A review of Free Ride: John McCain and the Media by David Brock and Paul Waldman.

In this informative and thought-provoking critique of the media and its relationship with Senator John McCain, David Brock and Paul Waldman argue that McCain, the Republican candidate for the 2008 presidential election, has "cracked the code" of dealing with journalists and that’s why he’s received such favorable press coverage in the past.

The authors propose that John McCain has been well received by the media in the past because of his excellent rapport with journalists — he gave it regular access, he was willing to talk on the record, and he was never afraid to be the “guy next door” who shoots the breeze and sometimes says things he later regrets. The authors also demonstrate how McCain has cultivated his "maverick" image, encouraging reporters to think of him as a trailblazer who breaks with his own party, when his voting record shows a mainstream Republican with a few pet issues.

Another factor the authors address is the nature of the media itself. Smaller media outlets frequently use wire stories from the bigger news outlets, which tends to create a more homogeneous view of a candidate than a news consumer might otherwise get. They also compare the type of coverage he gets from his home state media, which tends to be less flattering  than the national media. The dustups between McCain and local journalists are legendary in Arizona. Brock and Waldman stick to the facts in exploring McCain’s long history with the press, neither fawning over the man nor suggesting that the national media has allowed itself to be manipulated by a cunning media strategy.

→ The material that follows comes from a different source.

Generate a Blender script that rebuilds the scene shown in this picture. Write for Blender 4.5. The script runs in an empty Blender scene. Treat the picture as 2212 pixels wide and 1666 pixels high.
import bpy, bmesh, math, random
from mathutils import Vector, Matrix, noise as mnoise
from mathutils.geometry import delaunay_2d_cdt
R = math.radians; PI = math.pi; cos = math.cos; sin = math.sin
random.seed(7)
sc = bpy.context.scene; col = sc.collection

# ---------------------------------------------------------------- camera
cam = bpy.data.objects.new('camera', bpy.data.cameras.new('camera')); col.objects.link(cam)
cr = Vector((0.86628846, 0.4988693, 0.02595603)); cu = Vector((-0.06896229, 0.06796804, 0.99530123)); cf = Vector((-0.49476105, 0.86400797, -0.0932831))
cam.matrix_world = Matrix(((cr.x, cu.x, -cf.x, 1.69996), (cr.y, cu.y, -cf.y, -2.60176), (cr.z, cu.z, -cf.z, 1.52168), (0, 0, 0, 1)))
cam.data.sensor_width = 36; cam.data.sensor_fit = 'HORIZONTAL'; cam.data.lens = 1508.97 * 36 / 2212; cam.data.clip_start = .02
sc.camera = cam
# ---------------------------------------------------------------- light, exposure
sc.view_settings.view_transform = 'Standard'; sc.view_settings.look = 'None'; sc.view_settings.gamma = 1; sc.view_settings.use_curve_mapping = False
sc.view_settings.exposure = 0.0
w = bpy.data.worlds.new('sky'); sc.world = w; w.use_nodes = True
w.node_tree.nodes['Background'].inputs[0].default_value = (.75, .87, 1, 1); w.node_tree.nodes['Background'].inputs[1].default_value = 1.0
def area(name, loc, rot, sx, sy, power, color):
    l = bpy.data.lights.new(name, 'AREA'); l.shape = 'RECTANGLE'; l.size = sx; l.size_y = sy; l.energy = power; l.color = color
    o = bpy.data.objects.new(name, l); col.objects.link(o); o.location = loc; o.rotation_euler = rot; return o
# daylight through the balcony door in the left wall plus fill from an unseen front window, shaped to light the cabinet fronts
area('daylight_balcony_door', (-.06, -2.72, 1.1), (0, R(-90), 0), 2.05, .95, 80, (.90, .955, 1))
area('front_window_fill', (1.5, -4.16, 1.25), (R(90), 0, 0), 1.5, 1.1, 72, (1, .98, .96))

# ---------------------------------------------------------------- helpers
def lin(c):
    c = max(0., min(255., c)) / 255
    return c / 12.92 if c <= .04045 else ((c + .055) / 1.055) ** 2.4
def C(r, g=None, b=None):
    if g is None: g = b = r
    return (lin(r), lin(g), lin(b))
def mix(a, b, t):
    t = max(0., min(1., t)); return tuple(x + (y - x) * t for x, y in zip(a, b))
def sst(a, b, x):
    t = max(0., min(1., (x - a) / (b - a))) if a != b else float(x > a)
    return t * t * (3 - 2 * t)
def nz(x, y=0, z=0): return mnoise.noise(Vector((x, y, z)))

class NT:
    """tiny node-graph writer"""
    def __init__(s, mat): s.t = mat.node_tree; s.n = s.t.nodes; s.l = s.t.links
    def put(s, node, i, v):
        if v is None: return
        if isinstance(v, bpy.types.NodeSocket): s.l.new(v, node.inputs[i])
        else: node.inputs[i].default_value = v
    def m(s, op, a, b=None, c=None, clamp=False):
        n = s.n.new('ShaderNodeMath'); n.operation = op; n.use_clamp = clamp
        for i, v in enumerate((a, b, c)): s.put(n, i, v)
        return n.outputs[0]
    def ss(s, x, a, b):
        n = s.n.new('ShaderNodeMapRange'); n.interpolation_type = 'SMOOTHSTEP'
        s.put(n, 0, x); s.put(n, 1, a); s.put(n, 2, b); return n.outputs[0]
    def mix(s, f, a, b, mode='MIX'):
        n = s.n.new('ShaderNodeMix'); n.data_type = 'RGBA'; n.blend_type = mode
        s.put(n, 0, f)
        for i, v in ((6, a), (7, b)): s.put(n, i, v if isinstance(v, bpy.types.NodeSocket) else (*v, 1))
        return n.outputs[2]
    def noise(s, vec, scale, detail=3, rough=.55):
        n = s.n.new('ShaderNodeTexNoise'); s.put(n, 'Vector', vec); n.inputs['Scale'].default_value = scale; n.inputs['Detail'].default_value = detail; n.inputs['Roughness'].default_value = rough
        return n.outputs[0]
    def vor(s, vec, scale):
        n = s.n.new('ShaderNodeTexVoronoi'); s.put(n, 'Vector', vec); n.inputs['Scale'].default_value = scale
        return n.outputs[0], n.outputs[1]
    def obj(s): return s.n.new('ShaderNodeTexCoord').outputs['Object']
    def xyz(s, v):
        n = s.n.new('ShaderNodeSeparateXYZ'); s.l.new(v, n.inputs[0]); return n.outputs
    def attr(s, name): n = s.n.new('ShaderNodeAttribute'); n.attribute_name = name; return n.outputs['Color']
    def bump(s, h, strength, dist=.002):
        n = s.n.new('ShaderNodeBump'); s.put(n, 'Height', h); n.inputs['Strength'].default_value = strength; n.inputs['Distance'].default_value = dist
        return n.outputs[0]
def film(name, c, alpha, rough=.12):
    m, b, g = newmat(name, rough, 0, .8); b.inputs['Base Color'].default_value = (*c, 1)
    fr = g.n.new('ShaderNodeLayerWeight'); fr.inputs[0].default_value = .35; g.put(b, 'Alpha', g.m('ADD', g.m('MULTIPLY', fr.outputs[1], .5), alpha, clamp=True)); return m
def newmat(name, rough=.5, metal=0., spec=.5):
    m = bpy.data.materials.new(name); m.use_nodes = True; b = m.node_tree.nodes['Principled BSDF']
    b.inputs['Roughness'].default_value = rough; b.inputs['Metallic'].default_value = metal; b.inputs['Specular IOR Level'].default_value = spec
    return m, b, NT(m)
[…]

It’s a quote-heavy book that draws on numerous sources to illustrate the arguments presented on John McCain’s treatment of and by the media, from print and cable television news reporting as well as the senator’s own record, interviews, etc. The book paints the picture of a master at work, using the media carefully and deliberately in his political career.

What the book doesn’t answer, however, is why McCain abandoned this strategy when he became the Republican nominee for president. Instead of the open, collegial relationship the press had come to expect from McCain, it was instead kept at arms length. He treated it as a traditional Republican candidate would treat the press: as an enemy. Predictably, with their access taken away, the press turned on McCain. The majority of his coverage since mid-September has been negative, and the standard protestations of liberal media bias emanated from the campaign.

It is unclear why the McCain campaign would throw away one of its candidate’s greatest assets in pursuit of the presidency. This book details what a powerful weapon it was, and how skillfully McCain has wielded it in the past. In exploring McCain’s previous relationship with the press, one comes away with a new view of McCain and who he really is as a person and as a politician, rather than a nuanced view of how and why the media behaves the way it does toward the candidate. One almost feels that it is the media that is getting the free ride.